-- START OF Supplied data --

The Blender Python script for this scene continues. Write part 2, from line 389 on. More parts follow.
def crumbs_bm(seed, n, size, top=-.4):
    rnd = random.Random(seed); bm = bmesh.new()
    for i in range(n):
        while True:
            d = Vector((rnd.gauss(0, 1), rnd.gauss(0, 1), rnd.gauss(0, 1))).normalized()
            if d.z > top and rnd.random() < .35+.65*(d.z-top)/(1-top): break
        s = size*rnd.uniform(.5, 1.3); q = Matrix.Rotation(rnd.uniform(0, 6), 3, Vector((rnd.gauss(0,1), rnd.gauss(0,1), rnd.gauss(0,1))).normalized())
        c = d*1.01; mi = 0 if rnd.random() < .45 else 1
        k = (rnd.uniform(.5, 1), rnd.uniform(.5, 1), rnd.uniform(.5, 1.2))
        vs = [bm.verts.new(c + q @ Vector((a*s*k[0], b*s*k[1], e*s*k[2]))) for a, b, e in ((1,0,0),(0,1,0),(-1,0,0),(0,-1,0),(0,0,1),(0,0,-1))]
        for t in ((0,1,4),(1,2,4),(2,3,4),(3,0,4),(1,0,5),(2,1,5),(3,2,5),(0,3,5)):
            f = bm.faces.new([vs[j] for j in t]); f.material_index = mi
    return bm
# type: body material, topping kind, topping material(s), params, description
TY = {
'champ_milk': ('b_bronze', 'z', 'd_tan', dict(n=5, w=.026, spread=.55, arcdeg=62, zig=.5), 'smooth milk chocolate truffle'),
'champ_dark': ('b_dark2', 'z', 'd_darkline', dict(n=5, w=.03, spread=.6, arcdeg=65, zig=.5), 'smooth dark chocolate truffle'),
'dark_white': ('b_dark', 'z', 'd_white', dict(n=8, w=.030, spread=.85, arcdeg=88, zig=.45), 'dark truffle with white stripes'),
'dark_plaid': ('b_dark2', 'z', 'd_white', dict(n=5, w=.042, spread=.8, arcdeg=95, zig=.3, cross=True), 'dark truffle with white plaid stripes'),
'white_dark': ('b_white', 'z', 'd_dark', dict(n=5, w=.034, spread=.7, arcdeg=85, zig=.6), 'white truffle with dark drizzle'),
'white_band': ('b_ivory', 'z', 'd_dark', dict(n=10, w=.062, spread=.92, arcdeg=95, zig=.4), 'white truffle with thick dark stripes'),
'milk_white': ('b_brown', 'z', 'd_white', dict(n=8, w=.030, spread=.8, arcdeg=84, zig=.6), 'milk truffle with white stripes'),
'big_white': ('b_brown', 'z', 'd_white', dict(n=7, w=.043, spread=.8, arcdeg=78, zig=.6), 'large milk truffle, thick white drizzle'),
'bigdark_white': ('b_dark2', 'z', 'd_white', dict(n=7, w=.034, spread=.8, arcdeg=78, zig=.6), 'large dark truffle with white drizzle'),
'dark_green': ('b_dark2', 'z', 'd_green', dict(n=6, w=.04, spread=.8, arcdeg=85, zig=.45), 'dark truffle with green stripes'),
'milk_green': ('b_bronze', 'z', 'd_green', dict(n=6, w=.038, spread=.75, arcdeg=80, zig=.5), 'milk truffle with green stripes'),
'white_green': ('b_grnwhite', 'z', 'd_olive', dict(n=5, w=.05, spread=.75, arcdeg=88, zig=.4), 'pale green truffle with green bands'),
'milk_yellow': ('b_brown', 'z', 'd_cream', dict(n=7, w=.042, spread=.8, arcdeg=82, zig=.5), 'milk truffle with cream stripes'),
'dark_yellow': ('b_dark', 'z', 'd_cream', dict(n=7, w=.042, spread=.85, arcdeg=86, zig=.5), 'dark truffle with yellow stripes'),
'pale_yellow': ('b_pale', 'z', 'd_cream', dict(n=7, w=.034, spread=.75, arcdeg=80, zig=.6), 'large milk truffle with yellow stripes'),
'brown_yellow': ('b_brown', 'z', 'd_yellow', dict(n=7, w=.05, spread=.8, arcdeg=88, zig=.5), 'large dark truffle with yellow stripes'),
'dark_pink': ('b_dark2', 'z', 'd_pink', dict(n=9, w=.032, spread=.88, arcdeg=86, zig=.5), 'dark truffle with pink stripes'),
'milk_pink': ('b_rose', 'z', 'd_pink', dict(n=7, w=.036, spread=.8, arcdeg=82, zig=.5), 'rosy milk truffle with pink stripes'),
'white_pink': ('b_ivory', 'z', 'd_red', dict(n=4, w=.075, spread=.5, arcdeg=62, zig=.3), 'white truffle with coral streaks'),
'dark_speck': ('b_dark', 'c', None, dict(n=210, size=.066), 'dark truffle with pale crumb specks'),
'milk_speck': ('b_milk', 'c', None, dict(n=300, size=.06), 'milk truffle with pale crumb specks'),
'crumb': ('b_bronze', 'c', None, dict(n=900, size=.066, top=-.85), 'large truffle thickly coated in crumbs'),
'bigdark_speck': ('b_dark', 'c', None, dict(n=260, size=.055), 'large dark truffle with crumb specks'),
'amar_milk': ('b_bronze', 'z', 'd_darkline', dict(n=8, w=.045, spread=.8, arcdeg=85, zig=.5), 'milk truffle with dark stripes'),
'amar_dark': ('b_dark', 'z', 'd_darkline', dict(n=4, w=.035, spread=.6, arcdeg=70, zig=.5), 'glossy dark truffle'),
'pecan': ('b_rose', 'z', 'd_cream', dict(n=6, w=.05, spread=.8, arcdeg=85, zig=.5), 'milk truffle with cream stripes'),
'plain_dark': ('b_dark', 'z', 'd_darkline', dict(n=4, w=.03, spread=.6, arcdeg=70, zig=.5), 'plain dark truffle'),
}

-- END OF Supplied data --

Set task - Each line of the material above must be retyped precisely.

Full output -
The Blender Python script for this scene continues. Write part 2, from line 389 on. More parts follow.
def crumbs_bm(seed, n, size, top=-.4):
    rnd = random.Random(seed); bm = bmesh.new()
    for i in range(n):
        while True:
            d = Vector((rnd.gauss(0, 1), rnd.gauss(0, 1), rnd.gauss(0, 1))).normalized()
            if d.z > top and rnd.random() < .35+.65*(d.z-top)/(1-top): break
        s = size*rnd.uniform(.5, 1.3); q = Matrix.Rotation(rnd.uniform(0, 6), 3, Vector((rnd.gauss(0,1), rnd.gauss(0,1), rnd.gauss(0,1))).normalized())
        c = d*1.01; mi = 0 if rnd.random() < .45 else 1
        k = (rnd.uniform(.5, 1), rnd.uniform(.5, 1), rnd.uniform(.5, 1.2))
        vs = [bm.verts.new(c + q @ Vector((a*s*k[0], b*s*k[1], e*s*k[2]))) for a, b, e in ((1,0,0),(0,1,0),(-1,0,0),(0,-1,0),(0,0,1),(0,0,-1))]
        for t in ((0,1,4),(1,2,4),(2,3,4),(3,0,4),(1,0,5),(2,1,5),(3,2,5),(0,3,5)):
            f = bm.faces.new([vs[j] for j in t]); f.material_index = mi
    return bm
# type: body material, topping kind, topping material(s), params, description
TY = {
'champ_milk': ('b_bronze', 'z', 'd_tan', dict(n=5, w=.026, spread=.55, arcdeg=62, zig=.5), 'smooth milk chocolate truffle'),
'champ_dark': ('b_dark2', 'z', 'd_darkline', dict(n=5, w=.03, spread=.6, arcdeg=65, zig=.5), 'smooth dark chocolate truffle'),
'dark_white': ('b_dark', 'z', 'd_white', dict(n=8, w=.030, spread=.85, arcdeg=88, zig=.45), 'dark truffle with white stripes'),
'dark_plaid': ('b_dark2', 'z', 'd_white', dict(n=5, w=.042, spread=.8, arcdeg=95, zig=.3, cross=True), 'dark truffle with white plaid stripes'),
'white_dark': ('b_white', 'z', 'd_dark', dict(n=5, w=.034, spread=.7, arcdeg=85, zig=.6), 'white truffle with dark drizzle'),
'white_band': ('b_ivory', 'z', 'd_dark', dict(n=10, w=.062, spread=.92, arcdeg=95, zig=.4), 'white truffle with thick dark stripes'),
'milk_white': ('b_brown', 'z', 'd_white', dict(n=8, w=.030, spread=.8, arcdeg=84, zig=.6), 'milk truffle with white stripes'),
'big_white': ('b_brown', 'z', 'd_white', dict(n=7, w=.043, spread=.8, arcdeg=78, zig=.6), 'large milk truffle, thick white drizzle'),
'bigdark_white': ('b_dark2', 'z', 'd_white', dict(n=7, w=.034, spread=.8, arcdeg=78, zig=.6), 'large dark truffle with white drizzle'),
'dark_green': ('b_dark2', 'z', 'd_green', dict(n=6, w=.04, spread=.8, arcdeg=85, zig=.45), 'dark truffle with green stripes'),
'milk_green': ('b_bronze', 'z', 'd_green', dict(n=6, w=.038, spread=.75, arcdeg=80, zig=.5), 'milk truffle with green stripes'),
'white_green': ('b_grnwhite', 'z', 'd_olive', dict(n=5, w=.05, spread=.75, arcdeg=88, zig=.4), 'pale green truffle with green bands'),
'milk_yellow': ('b_brown', 'z', 'd_cream', dict(n=7, w=.042, spread=.8, arcdeg=82, zig=.5), 'milk truffle with cream stripes'),
'dark_yellow': ('b_dark', 'z', 'd_cream', dict(n=7, w=.042, spread=.85, arcdeg=86, zig=.5), 'dark truffle with yellow stripes'),
'pale_yellow': ('b_pale', 'z', 'd_cream', dict(n=7, w=.034, spread=.75, arcdeg=80, zig=.6), 'large milk truffle with yellow stripes'),
'brown_yellow': ('b_brown', 'z', 'd_yellow', dict(n=7, w=.05, spread=.8, arcdeg=88, zig=.5), 'large dark truffle with yellow stripes'),
'dark_pink': ('b_dark2', 'z', 'd_pink', dict(n=9, w=.032, spread=.88, arcdeg=86, zig=.5), 'dark truffle with pink stripes'),
'milk_pink': ('b_rose', 'z', 'd_pink', dict(n=7, w=.036, spread=.8, arcdeg=82, zig=.5), 'rosy milk truffle with pink stripes'),
'white_pink': ('b_ivory', 'z', 'd_red', dict(n=4, w=.075, spread=.5, arcdeg=62, zig=.3), 'white truffle with coral streaks'),
'dark_speck': ('b_dark', 'c', None, dict(n=210, size=.066), 'dark truffle with pale crumb specks'),
'milk_speck': ('b_milk', 'c', None, dict(n=300, size=.06), 'milk truffle with pale crumb specks'),
'crumb': ('b_bronze', 'c', None, dict(n=900, size=.066, top=-.85), 'large truffle thickly coated in crumbs'),
'bigdark_speck': ('b_dark', 'c', None, dict(n=260, size=.055), 'large dark truffle with crumb specks'),
'amar_milk': ('b_bronze', 'z', 'd_darkline', dict(n=8, w=.045, spread=.8, arcdeg=85, zig=.5), 'milk truffle with dark stripes'),
'amar_dark': ('b_dark', 'z', 'd_darkline', dict(n=4, w=.035, spread=.6, arcdeg=70, zig=.5), 'glossy dark truffle'),
'pecan': ('b_rose', 'z', 'd_cream', dict(n=6, w=.05, spread=.8, arcdeg=85, zig=.5), 'milk truffle with cream stripes'),
'plain_dark': ('b_dark', 'z', 'd_darkline', dict(n=4, w=.03, spread=.6, arcdeg=70, zig=.5), 'plain dark truffle'),
}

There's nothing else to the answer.